Trump is a liar, cad, charlatan, and carnival barker. However, Joe Biden as a career politician, who lived on the public dole for half-a-century, was no less practiced, prolific, and pathological in his lies. Biden was summarily dismissed from his first presidential campaign for series of lies and plagiarism. In seeking a second term, Biden lied regarding his own capacity and competence.
Kamala Harris, along with other members of the former Administration and Democratic Party, eagerly and vociferously recycled, repeated, and regurgitated convenient and self-serving lies. They continued to lie unabashedly until their lies became so incredible as to be believable by no one. Their hypocrisies are deafening.
There is a bipartisan and almost universal mindset:
MY lying, morally-fluid, and narcissistic egomaniac is better than YOUR lying, morally-fluid, and narcissistic egomaniac, because mine does for ME and mine as opposed to YOU and yours.
Trump twice had the audacity to defeat the Democratic Heir Apparent. The Party and its adherents are disappointed, and they have committed themselves to assuring Trump’s failure. However, they are seemingly ignorant of their own copious failures, foibles, and flaws. There is no plan or commitment to build up and to make things better, only to tear down and destroy. They refuse to recognize that any and all failures are mutually destructive.
Successful cooperative effort requires mutualities of commitment, contribution, and benefit. Where those mutualities exist, disparate parties are motivated to come together voluntarily so as to advance their common interests. In such situations, the heavy hand of the state is likely superfluous and even counterproductive. In the absence of those mutualities, however, no amount of government interference or coercion is likely to make the endeavors successful.
Where those mutualities do not exist, proponents of government action seek to use the compulsory authority of the state and the coercive powers of government to force participation by necessary parties in transactions or relationships, in which the reluctant parties would not otherwise participate. The reluctant parties likely view the proposed transactions as disadvantageous or the resulting relationships as deleterious; nevertheless, the objective of would-be beneficiaries is to force such parties by and through state action to act contrary to their perceived interests.
Government is presented as a win-win situation, but almost invariably it is a win-lose proposition. For every privilege or benefit conferred by government upon a favored constituency or special interest group, there is nearly always a corresponding sacrifice or commensurate cost to be imposed, oftentimes upon some class of disfavored “others.” A unilateral or one-sided benefit is tantamount to Institutional Theft and Involuntary Servitude.
This is why government fails so regularly and routinely.
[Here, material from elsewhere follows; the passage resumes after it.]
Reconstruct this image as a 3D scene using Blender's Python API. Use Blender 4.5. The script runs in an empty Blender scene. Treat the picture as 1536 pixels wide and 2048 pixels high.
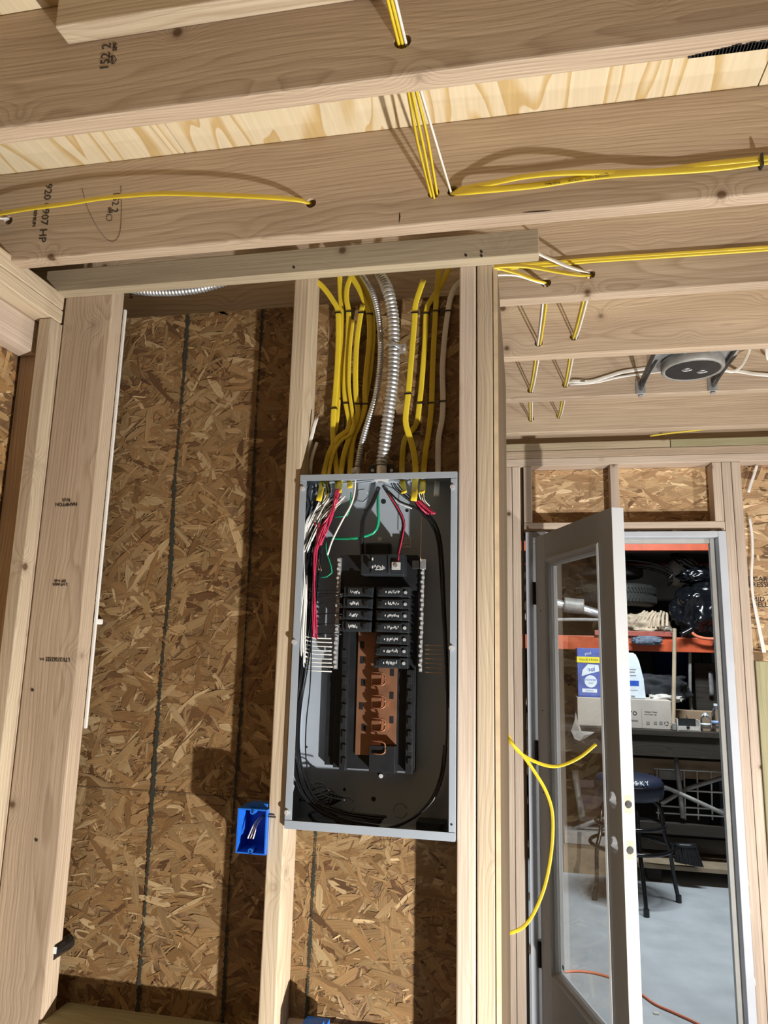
import bpy, bmesh, math, random
import numpy as np
from mathutils import Vector, Matrix

# ------------------------------------------------------------------ camera
C = bpy.context.scene.collection
SC = bpy.context.scene
F = 1420.0
YAW, PITCH, ROLL = -0.1966, 0.1811, 0.0238
EYE = Vector((0.5461, -1.5445, 1.57))
fw = Vector((math.sin(YAW)*math.cos(PITCH), math.cos(YAW)*math.cos(PITCH), math.sin(PITCH)))
r0 = Vector((math.cos(YAW), -math.sin(YAW), 0)); u0 = r0.cross(fw)
rt = r0*math.cos(ROLL) + u0*math.sin(ROLL)
up = -r0*math.sin(ROLL) + u0*math.cos(ROLL)
cam = bpy.data.objects.new('camera', bpy.data.cameras.new('camera')); C.objects.link(cam)
cam.matrix_world = Matrix(((rt.x, up.x, -fw.x, EYE.x), (rt.y, up.y, -fw.y, EYE.y), (rt.z, up.z, -fw.z, EYE.z), (0, 0, 0, 1)))
cam.data.sensor_fit = 'VERTICAL'; cam.data.sensor_height = 36; cam.data.lens = F/2048*36
cam.data.clip_start = 0.02
SC.camera = cam

# ------------------------------------------------------------------ light
SC.view_settings.view_transform = 'Standard'; SC.view_settings.look = 'None'
SC.view_settings.gamma = 1; SC.view_settings.use_curve_mapping = False
SC.view_settings.exposure = 0.0
w = bpy.data.worlds.new('night'); SC.world = w; w.use_nodes = True
w.node_tree.nodes['Background'].inputs[0].default_value = (0.9, 0.95, 1, 1)
w.node_tree.nodes['Background'].inputs[1].default_value = 0.004
def lamp(name, kind, loc, power, color, size=0.05, rot=None, size_y=None):
    d = bpy.data.lights.new(name, kind); d.energy = power; d.color = color
    if kind == 'AREA':
        d.shape = 'RECTANGLE'; d.size = size; d.size_y = size_y or size
    else: d.shadow_soft_size = size
    o = bpy.data.objects.new(name, d); C.objects.link(o); o.location = loc
    if rot: o.rotation_euler = rot
    return o
def spot(name, loc, aim, power, color, angle, size):
    o = lamp(name, 'SPOT', loc, power, color, size)
    o.data.spot_size = math.radians(angle); o.data.spot_blend = 1.0
    o.rotation_euler = Vector(aim).to_track_quat('-Z', 'Y').to_euler(); return o
spot('work_light', (1.62, -1.06, 0.10), (-0.66, 0.62, 0.40), 420, (1, 0.97, 0.92), 158, 0.025)
spot('far_wall_fill', (2.6, 0.12, 0.75), (-0.8, 0.75, 0.30), 112, (1, 0.975, 0.94), 150, 0.03)  # added unseen fill lamp, brightens the door wall and rear joists
lamp('garage_light', 'AREA', (1.5, 3.05, 3.05), 100, (0.86, 0.94, 1), 1.2, (0, 0, 0), 0.25)

# ------------------------------------------------------------------ helpers
def at(x, y, X=None, Y=None, Z=None):
    d = rt*((x-768)/F) - up*((y-1024)/F) + fw
    if X is not None: t = (X-EYE.x)/d.x
    elif Y is not None: t = (Y-EYE.y)/d.y
    else: t = (Z-EYE.z)/d.z
    return EYE + d*t
RNG = random.Random(7)
def nodes(name):
    m = bpy.data.materials.new(name); m.use_nodes = True
    nt = m.node_tree; b = nt.nodes['Principled BSDF']
    return m, nt, b
def N(nt, t, **k):
    n = nt.nodes.new(t)
    for a, v in k.items():
        if a.startswith('i_'):
            key = a[2:]; n.inputs[int(key) if key.isdigit() else key.replace('_', ' ')].default_value = v
        else: setattr(n, a, v)
    return n
def ramp(nt, stops, interp='LINEAR'):
    n = nt.nodes.new('ShaderNodeValToRGB'); cr = n.color_ramp; cr.interpolation = interp
    while len(cr.elements) < len(stops): cr.elements.new(0.5)
    for e, (p, c) in zip(cr.elements, stops): e.position = p; e.color = (*c, 1)
    return n
def L(nt, a, b): nt.links.new(a, b)
def mathn(nt, op, a, b=None):
    n = nt.nodes.new('ShaderNodeMath'); n.operation = op
    for i, v in enumerate((a, b)):
        if v is None: continue
        if isinstance(v, (int, float)): n.inputs[i].default_value = v
        else: L(nt, v, n.inputs[i])
    return n.outputs[0]
def mix(nt, fac, a, b, mode='MIX'):
    n = nt.nodes.new('ShaderNodeMix'); n.data_type = 'RGBA'; n.blend_type = mode
    for s, v in ((n.inputs[0], fac), (n.inputs[6], a), (n.inputs[7], b)):
        if isinstance(v, (int, float)): s.default_value = v
        elif isinstance(v, tuple): s.default_value = (*v, 1)
        else: L(nt, v, s)
    return n.outputs[2]
def plain(name, col, rough=0.5, metal=0.0, var=0.12, scale=30, bump=0.0, alpha=None, spec=None, coat=0):
    m, nt, b = nodes(name)
    tc = N(nt, 'ShaderNodeTexCoord'); nz = N(nt, 'ShaderNodeTexNoise', i_Scale=scale, i_Detail=4)
    L(nt, tc.outputs['Object'], nz.inputs['Vector'])
    c0 = tuple(max(0, c*(1-var)) for c in col); c1 = tuple(min(1, c*(1+var)) for c in col)
    r = ramp(nt, [(0.3, c0), (0.7, c1)]); L(nt, nz.outputs[0], r.inputs[0]); L(nt, r.outputs[0], b.inputs['Base Color'])
    b.inputs['Roughness'].default_value = rough; b.inputs['Metallic'].default_value = metal
    if spec is not None: b.inputs['Specular IOR Level'].default_value = spec
    if coat: b.inputs['Coat Weight'].default_value = coat
    if bump:
        bp = N(nt, 'ShaderNodeBump', i_Strength=bump, i_Distance=0.002); L(nt, nz.outputs[0], bp.inputs['Height']); L(nt, bp.outputs[0], b.inputs['Normal'])
    return m
def wood(name, light, dark, knotc=(0.13, 0.075, 0.04), ring=30, knots=True, contrast=0.72, stain=None, rough=0.72):
    m, nt, b = nodes(name)
    tc = N(nt, 'ShaderNodeTexCoord'); oi = N(nt, 'ShaderNodeObjectInfo')
    cx = N(nt, 'ShaderNodeCombineXYZ')
    L(nt, mathn(nt, 'MULTIPLY', oi.outputs['Random'], 37.0), cx.inputs[0])
    L(nt, mathn(nt, 'MULTIPLY', mathn(nt, 'FRACT', mathn(nt, 'MULTIPLY', oi.outputs['Random'], 17.3)), 0.16), cx.inputs[1])
    L(nt, mathn(nt, 'ADD', mathn(nt, 'MULTIPLY', mathn(nt, 'FRACT', mathn(nt, 'MULTIPLY', oi.outputs['Random'], 51.7)), 0.2), 0.06), cx.inputs[2])
    va = N(nt, 'ShaderNodeVectorMath', operation='ADD'); L(nt, tc.outputs['Object'], va.inputs[0]); L(nt, cx.outputs[0], va.inputs[1])
    P = va.outputs[0]
    # knots
    vo = N(nt, 'ShaderNodeTexVoronoi', i_Scale=6.5); L(nt, P, vo.inputs['Vector'])
    kd = vo.outputs['Distance']
    infl = mathn(nt, 'EXPONENT', mathn(nt, 'MULTIPLY', kd, -9.0))
    mp = N(nt, 'ShaderNodeMapping'); mp.inputs['Scale'].default_value = (0.05, 1, 1); L(nt, P, mp.inputs[0])
    nz = N(nt, 'ShaderNodeTexNoise', i_Scale=9.0, i_Detail=2); L(nt, mp.outputs[0], nz.inputs['Vector'])
    sp = N(nt, 'ShaderNodeSeparateXYZ'); L(nt, P, sp.inputs[0])
    rr = mathn(nt, 'SQRT', mathn(nt, 'ADD', mathn(nt, 'POWER', mathn(nt, 'ABSOLUTE', sp.outputs[1]), 2.0), mathn(nt, 'POWER', mathn(nt, 'ABSOLUTE', sp.outputs[2]), 2.0)))
    nz2 = N(nt, 'ShaderNodeTexNoise', i_Scale=1.6, i_Detail=1); L(nt, P, nz2.inputs['Vector'])
    rr = mathn(nt, 'ADD', rr, mathn(nt, 'MULTIPLY', nz.outputs[0], 0.09))
    rr = mathn(nt, 'ADD', rr, mathn(nt, 'MULTIPLY', nz2.outputs[0], 0.075))
    if knots: rr = mathn(nt, 'ADD', rr, mathn(nt, 'MULTIPLY', infl, 0.06))
    s = mathn(nt, 'FRACT', mathn(nt, 'MULTIPLY', rr, float(ring)*4.2))
    r = ramp(nt, [(0.0, light), (0.55, tuple(0.5*(a+c2) + 0.2*(a-c2) for a, c2 in zip(light, dark))), (0.86, dark), (1.0, light)]); L(nt, s, r.inputs[0])
    mp2 = N(nt, 'ShaderNodeMapping'); mp2.inputs['Scale'].default_value = (4, 260, 260); L(nt, P, mp2.inputs[0])
    fb = N(nt, 'ShaderNodeTexNoise', i_Scale=1.0, i_Detail=3); L(nt, mp2.outputs[0], fb.inputs['Vector'])
    col = mix(nt, contrast, light, r.outputs[0])
    fr = ramp(nt, [(0.25, (0.72, 0.69, 0.66)), (0.7, (1.08, 1.08, 1.08))]); L(nt, fb.outputs[0], fr.inputs[0])
    col = mix(nt, 0.85, col, fr.outputs[0], 'MULTIPLY')
    # slow tint along the board and per board
    mp3 = N(nt, 'ShaderNodeMapping'); mp3.inputs['Scale'].default_value = (1.1, 7, 7); L(nt, P, mp3.inputs[0])
    tn = N(nt, 'ShaderNodeTexNoise', i_Scale=1.3, i_Detail=2); L(nt, mp3.outputs[0], tn.inputs['Vector'])
    tr = ramp(nt, [(0.3, (0.84, 0.80, 0.78)), (0.7, (1.08, 1.07, 1.04))]); L(nt, tn.outputs[0], tr.inputs[0])
    col = mix(nt, 1.0, col, tr.outputs[0], 'MULTIPLY')
    br = ramp(nt, [(0, (0.88, 0.87, 0.87)), (1, (1.08, 1.07, 1.05))]); L(nt, mathn(nt, 'FRACT', mathn(nt, 'MULTIPLY', oi.outputs['Random'], 91.1)), br.inputs[0])
    col = mix(nt, 1.0, col, br.outputs[0], 'MULTIPLY')
    if knots:
        kr = ramp(nt, [(0.045, (1, 1, 1)), (0.062, (0.55, 0.55, 0.55)), (0.085, (0.16, 0.16, 0.16)), (0.16, (0, 0, 0))]); L(nt, kd, kr.inputs[0])
        col = mix(nt, kr.outputs[0], col, knotc)
    L(nt, col, b.inputs['Base Color']); b.inputs['Roughness'].default_value = rough
    b.inputs['Specular IOR Level'].default_value = 0.3
    bp = N(nt, 'ShaderNodeBump', i_Strength=0.25, i_Distance=0.0015)
    L(nt, mathn(nt, 'ADD', fb.outputs[0], mathn(nt, 'MULTIPLY', s, -0.25)), bp.inputs['Height']); L(nt, bp.outputs[0], b.inputs['Normal'])
    return m
M = {}
M['fir'] = wood('fir_lumber', (0.59, 0.48, 0.365), (0.42, 0.315, 0.22))
M['stud'] = wood('stud_lumber', (0.62, 0.53, 0.40), (0.48, 0.375, 0.255), ring=26)
M['grey_fir'] = wood('weathered_fir', (0.50, 0.43, 0.31), (0.40, 0.33, 0.22), contrast=0.4)
M['pink_fir'] = wood('pink_fir', (0.66, 0.56, 0.47), (0.55, 0.44, 0.355), contrast=0.4)
M['treated'] = wood('treated_lumber', (0.42, 0.40, 0.25), (0.32, 0.29, 0.16), contrast=0.5)
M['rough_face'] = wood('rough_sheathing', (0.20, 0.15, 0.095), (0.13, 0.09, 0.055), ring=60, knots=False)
M['bench_wood'] = wood('old_bench_wood', (0.05, 0.043, 0.036), (0.026, 0.022, 0.018), ring=18)
M['door_paint'] = plain('door_paint', (0.55, 0.555, 0.56), 0.45, var=0.04, scale=5)
M['bare_mortise'] = plain('bare_mortise_wood', (0.62, 0.47, 0.30), 0.7)
M['jamb_white'] = plain('jamb_white', (0.53, 0.55, 0.60), 0.5, var=0.05, scale=8)
M['jamb_grey'] = plain('weatherstrip_grey', (0.45, 0.44, 0.41), 0.5, var=0.05)
M['foam'] = plain('expanding_foam', (0.75, 0.72, 0.66), 0.9, var=0.1, bump=0.5, scale=80)
M['black'] = plain('black_plastic', (0.012, 0.013, 0.015), 0.42, var=0.3)
M['black_gloss'] = plain('black_gloss', (0.008, 0.008, 0.009), 0.16, var=0.3)
M['breaker'] = plain('breaker_black', (0.02, 0.024, 0.028), 0.38, var=0.2)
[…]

Government is not a mechanism, which fosters and engenders cooperation, collaboration, compromise, or consensus. Government is at its most basic an instrument of brute force whereby an electoral majority (or controlling voting bloc) seeks to impose its self-serving will upon a reluctant minority (or other disfavored groups and individuals). There is seldom, if ever, anything more moral or noble in the machinations of the state.
Government should not be looked to as the arbiter of morality. Political minions and technocrats should not be viewed as: Messiah, Savior, or White Knight. Government is, at best, a necessary evil; therefore, government does best that does least. The issue is not having the wrong person or party in a particular office at a given point in time. The problem comes in commanding of government things, for which the institution is woefully ill-suited and which are entirely contrary to the inherent nature of the beast.